— Start Information provided —

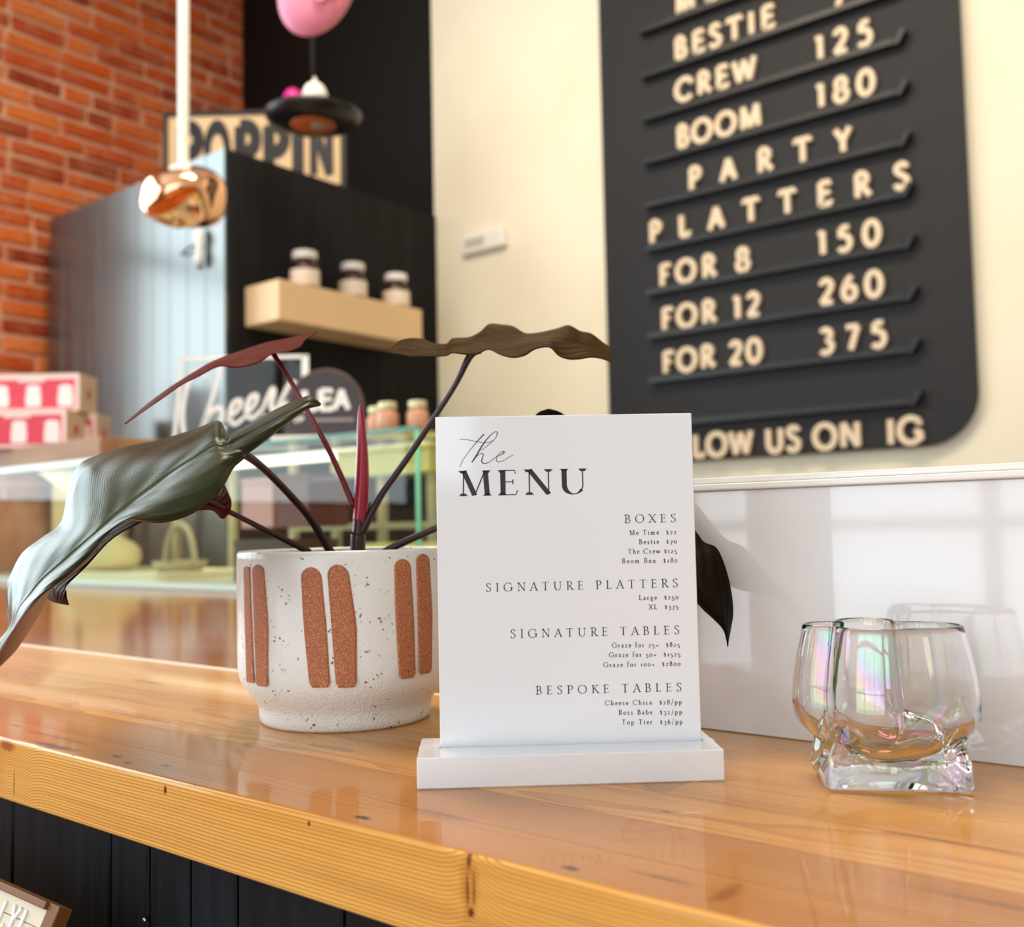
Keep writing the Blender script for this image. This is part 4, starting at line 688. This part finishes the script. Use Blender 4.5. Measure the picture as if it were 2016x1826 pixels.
# hanging black dish with ornaments
hc = Vector((-2.256, 1.907, 1.300))
hd = thing('hanging_dish', 'black shallow round hanging dish with an orange disc beneath', 'hanging dish', hc)
m = MB(); m.lathe([(.001, 0), (.085, .001), (.122, .008), (.138, .020), (.141, .030), (.137, .030), (.122, .016), (.085, .010), (.001, .009)], hc, 48, cap=False); m.build('dish', simple('satin_black', (22, 24, 26), .3), hd, smooth=True)
m = MB(); m.lathe([(.0, -.003), (.062, -.003), (.066, 0), (.0, .001)], hc, 32, cap=False); m.build('disc', simple('orange_brown_disc', (166, 78, 30), .5), hd)
m = MB(); m.lathe([(.0, -.006), (.024, -.006), (.026, -.003), (.0, -.002)], hc+Vector((.015, .012, 0)), 24, cap=False); m.build('cap', simple('grey_cap', (140, 126, 112), .4), hd)
m = MB(); m.tube([hc+Vector((.0, .0, .010)), hc+Vector((0, 0, ZC-1.318))], .0035, 8); m.build('cord', M_LEDGE, hd)
for nm, lb, off, r, mt in (('white_ornament', 'white bulb-shaped ornament lying on the black hanging dish', (.062, -.046, .0165), .037, M_WHITEWALL), ('magenta_ornament', 'magenta ball ornament on the black hanging dish', (.018, -.088, .0145), .029, simple('magenta', (200, 10, 130), .3)), ('grey_ornament', 'little grey ornament to the right of the white one of the black hanging dish', (.094, .008, .0155), .016, simple('grey_glaze', (140, 134, 136), .4))):
    c = hc+Vector(off); m = MB(); pr_ = [(r*sin(pi*k/14)*(1 if k < 8 else 1-.16*((k-7)/7)), r*(1-cos(pi*k/14))*(1 if k < 10 else 1.06)) for k in range(1, 14)] + ([(r*.12, r*2.25), (r*.09, r*2.5)] if nm == 'white_ornament' else [])
    m.lathe(pr_, c, 28); tag(m.build(nm, mt, None, smooth=True), lb, 'ornament')

# pink hanging ornament (spiral shell)
pc_ = Vector((-1.885, 1.610, 1.462)); Rv = Vector((.778, .628, 0)); Fv = Vector((-.628, .778, 0))
pk = thing('pink_ornament', 'big rounded pink hanging ornament with a curled groove', 'ornament', pc_)
Mp = Matrix(((Rv.x, Fv.x, 0, pc_.x), (Rv.y, Fv.y, 0, pc_.y), (0, 0, 1, pc_.z), (0, 0, 0, 1))) @ Matrix.Rotation(radians(24), 4, 'Y')
m = MB(); rows = []
for i in range(1, 24):
    th = pi*i/24; rows.append([Mp @ Vector((.090*sin(th)*cos(a), .055*sin(th)*sin(a), -.130*cos(th))) for a in [2*pi*k/40 for k in range(40)]])
m.grid(rows, closed=True, cap=True); M_PINK = simple('bubblegum_pink', (238, 142, 172), .45); m.build('body', M_PINK, pk, smooth=True)
m = MB(); m.tube([Mp @ Vector((.038+.030*(1-t/26)*cos(t*.42), -.0475-.004*sin(t*.1), -.032+.036*(1-t/26)*sin(t*.42))) for t in range(24)], .006, 10); m.build('curl', M_PINK, pk, smooth=True)
m = MB(); m.tube([pc_+Vector((0, 0, .11)), (pc_.x, pc_.y, ZC)], .002, 8); m.build('cord', M_LEDGE, pk)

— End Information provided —

Omit the pictures, and quote the material above exactly as given.

## Solved exercise
Keep writing the Blender script for this image. This is part 4, starting at line 688. This part finishes the script. Use Blender 4.5. Measure the picture as if it were 2016x1826 pixels.
# hanging black dish with ornaments
hc = Vector((-2.256, 1.907, 1.300))
hd = thing('hanging_dish', 'black shallow round hanging dish with an orange disc beneath', 'hanging dish', hc)
m = MB(); m.lathe([(.001, 0), (.085, .001), (.122, .008), (.138, .020), (.141, .030), (.137, .030), (.122, .016), (.085, .010), (.001, .009)], hc, 48, cap=False); m.build('dish', simple('satin_black', (22, 24, 26), .3), hd, smooth=True)
m = MB(); m.lathe([(.0, -.003), (.062, -.003), (.066, 0), (.0, .001)], hc, 32, cap=False); m.build('disc', simple('orange_brown_disc', (166, 78, 30), .5), hd)
m = MB(); m.lathe([(.0, -.006), (.024, -.006), (.026, -.003), (.0, -.002)], hc+Vector((.015, .012, 0)), 24, cap=False); m.build('cap', simple('grey_cap', (140, 126, 112), .4), hd)
m = MB(); m.tube([hc+Vector((.0, .0, .010)), hc+Vector((0, 0, ZC-1.318))], .0035, 8); m.build('cord', M_LEDGE, hd)
for nm, lb, off, r, mt in (('white_ornament', 'white bulb-shaped ornament lying on the black hanging dish', (.062, -.046, .0165), .037, M_WHITEWALL), ('magenta_ornament', 'magenta ball ornament on the black hanging dish', (.018, -.088, .0145), .029, simple('magenta', (200, 10, 130), .3)), ('grey_ornament', 'little grey ornament to the right of the white one of the black hanging dish', (.094, .008, .0155), .016, simple('grey_glaze', (140, 134, 136), .4))):
    c = hc+Vector(off); m = MB(); pr_ = [(r*sin(pi*k/14)*(1 if k < 8 else 1-.16*((k-7)/7)), r*(1-cos(pi*k/14))*(1 if k < 10 else 1.06)) for k in range(1, 14)] + ([(r*.12, r*2.25), (r*.09, r*2.5)] if nm == 'white_ornament' else [])
    m.lathe(pr_, c, 28); tag(m.build(nm, mt, None, smooth=True), lb, 'ornament')

# pink hanging ornament (spiral shell)
pc_ = Vector((-1.885, 1.610, 1.462)); Rv = Vector((.778, .628, 0)); Fv = Vector((-.628, .778, 0))
pk = thing('pink_ornament', 'big rounded pink hanging ornament with a curled groove', 'ornament', pc_)
Mp = Matrix(((Rv.x, Fv.x, 0, pc_.x), (Rv.y, Fv.y, 0, pc_.y), (0, 0, 1, pc_.z), (0, 0, 0, 1))) @ Matrix.Rotation(radians(24), 4, 'Y')
m = MB(); rows = []
for i in range(1, 24):
    th = pi*i/24; rows.append([Mp @ Vector((.090*sin(th)*cos(a), .055*sin(th)*sin(a), -.130*cos(th))) for a in [2*pi*k/40 for k in range(40)]])
m.grid(rows, closed=True, cap=True); M_PINK = simple('bubblegum_pink', (238, 142, 172), .45); m.build('body', M_PINK, pk, smooth=True)
m = MB(); m.tube([Mp @ Vector((.038+.030*(1-t/26)*cos(t*.42), -.0475-.004*sin(t*.1), -.032+.036*(1-t/26)*sin(t*.42))) for t in range(24)], .006, 10); m.build('curl', M_PINK, pk, smooth=True)
m = MB(); m.tube([pc_+Vector((0, 0, .11)), (pc_.x, pc_.y, ZC)], .002, 8); m.build('cord', M_LEDGE, pk)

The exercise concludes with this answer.